Although conceding that this action was not commenced within the applicable period of limitation established by T.C.A. § 28-304, the plaintiff claims that such statute was tolled for a sufficient time to render this action timely, because duress by the defendant prevented his resort to the courts for redress. In an affidavit, the plaintiff claims that, three days after the defendant's violation of his civil rights, he prepared, with assistance, a pleading to commence this action, "* * * but these pleadings were taken from his cell [in the Greene County, Tennessee jail, where the plaintiff was incarcerated in the custody of the defendant] by the [s]heriff or his agents on or about December 30, 1970, and not returned to him; and as a result he was prevented from filing his action within the statutory period of one year, and that said acts constitute fraud on the part of the defendant. * * *" He claims that "* * * he was unable to submit pleadings to the Court prior to February 4, 1972, because of his ignorance of the law and his inability to obtain aid in preparing his pleadings. * * *"

Hudson v. Shoulders (1932), 164 Tenn. 70, 45 S.W.2d 1072, cited by the plaintiff, is conceded to be inapposite. There, the defendant had fraudulently concealed from the plaintiff his right of action, itself. Duress on the part of the defendant does not constitute concealment as concerns the operation of the statute of limitations. Kennedy v. Warnica (1894), 136 Ind. 161, 36 N.E. 22.

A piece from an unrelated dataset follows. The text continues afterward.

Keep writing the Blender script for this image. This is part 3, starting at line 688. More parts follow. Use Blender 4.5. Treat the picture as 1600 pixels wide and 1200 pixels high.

However, there is a broad rule that, whenever some paramount authority prevents a person from exercising his legal remedy, the time during which he is thus prevented is not to be counted against him in determining whether the statute of limitations has barred his right. Braun v. Sauerwein (1870), 77 U. S. (10 Wall.) 218, 19 L. Ed. 895, 896-897. As the defendant, as the agent of the state sovereign, had the plaintiff lawfully in his official custody and control on December 30, 1970, it might be that the defendant was a paramount authority which prevented the plaintiff from exercising his legal remedy at that time and for a reasonable time thereafter. But, it can hardly be said that the defendant's deterring actions tolled the statute for the entire period of one year and 34 days thereafter.

"* * * Unawareness of * * law, alone, does not justify suspending the operation of the statute. * * *". Morgan v. Koch, C.A. 7th (1969), 419 F.2d 993, 997 [4]. The bar of the statute cannot be postponed by the failure of the plaintiff to avail himself of any means within his power to prosecute his claim. Bauserman v. Blunt (1893), 147 U.S. 647, 657, 13 S. Ct. 466, 37 L. Ed. 316, 320.

Mr. Davis was required to have exercised reasonable care and diligence in asserting his claim within a reasonable time after he should have become aware that his initial pleadings had not reached a court. Cf.: United States v. *907 Diamond Coal & Coke Co. (1921), 255 U.S. 323, 41 S. Ct. 335, 65 L. Ed. 660, and Curtis v. Connly (1921), 257 U.S. 260, 42 S. Ct. 100, 66 L. Ed. 222, 226. He was patently aware of his cause of action, and he had received assistance in preparing a complaint soon after the occurrences of which he complains. He will not be heard to assert that, for such an extended length of time, he did not have the means within his power to prosecute his claim in a timely manner.

The pleadings and admissions on file, together with the affidavit, showing that there is no genuine issue as to any material fact between the parties, and that the defendant is entitled to a judgment as a matter of law, summary judgment will be entered forthwith that the plaintiff take nothing from the defendant. Rules 56(c), 58(1), Federal Rules of Civil Procedure. Should the plaintiff give timely notice of an appeal herefrom, he is authorized to proceed on appeal in forma pauperis. Rule 24(a), Federal Rules of Appellate Procedure.